The last time someone bought land from the federal government in Douglas County was when Big George Ventures’ Raymond Sidney spent $16.1 million for 100 acres on the north county line.

The $161,000 an acre price tag was nearly double the $84,000 an acre a second 100-acre parcel sold for the same day. No wonder people looking at public lands have dollar signs in their eyes. But that was in 2005, on property already pretty much surrounded by development.

There are 10,000 acres up for disposal in the Pine Nuts no one has shown any interest in buying over the last quarter century.

Most Nevada land isn’t worth $1,000 an acre in any real sense. That’s an arbitrary price tag for property far from any road or utility. That land’s value to ranchers is they can graze cattle on it without having to pay thousands of dollars. Its value for miners is they can poke around on it looking for mineral wealth without investing every nickel on property that may or may not have what they’re looking for. The ski resorts that contribute so much to our economy don’t actually own the property they’re on; they lease it from the federal government. These industry’s profits are based in part on the fact they don’t have to own the land they use.

There are 245 million acres of BLM land patrolled by 200 rangers and 70 special agents according to the federal government. Most of the land management done by the Bureau of Land Management is literally putting out fires. In Nevada, 48 million acres are controlled by the BLM, while another 5.9 million acres are held by the National Forest Service. That land is public and belongs to the citizens of the United States, but they are, for the most part, absentee owners. Transferring that land to the state will just swap absentee owners represented by an outfit in Washington D.C. to owners represented by an outfit controlled in Las Vegas.

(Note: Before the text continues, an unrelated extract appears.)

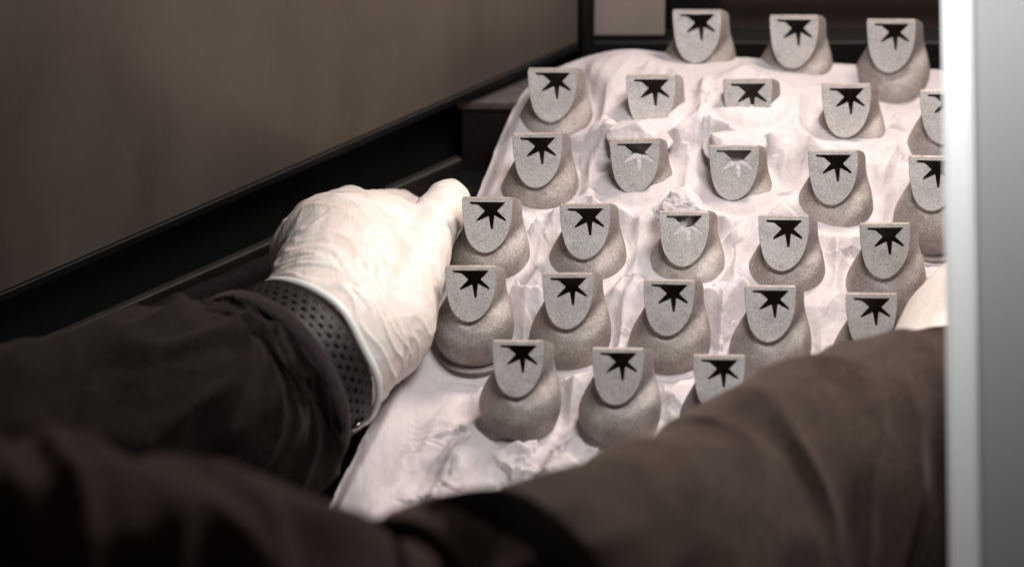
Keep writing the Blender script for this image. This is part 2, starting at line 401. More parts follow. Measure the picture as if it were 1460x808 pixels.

For more than a century, there was a way for people to transfer public land into private hands for the price of living and working on it. Most of old Johnson Lane was settled by homesteaders and then divided through the parcel map process. Between 1862 and 1934, 270 million acres were transfered into private hands.

The question then is what would be the consequence of selling off federal land, particularly in the West?

Selling it off, assuming anyone wanted it, would result in closing it off to the variety of uses now allowed.

There may come a point where things are so desperate that selling our public lands seems like a good idea. We don’t think we’re quite there yet.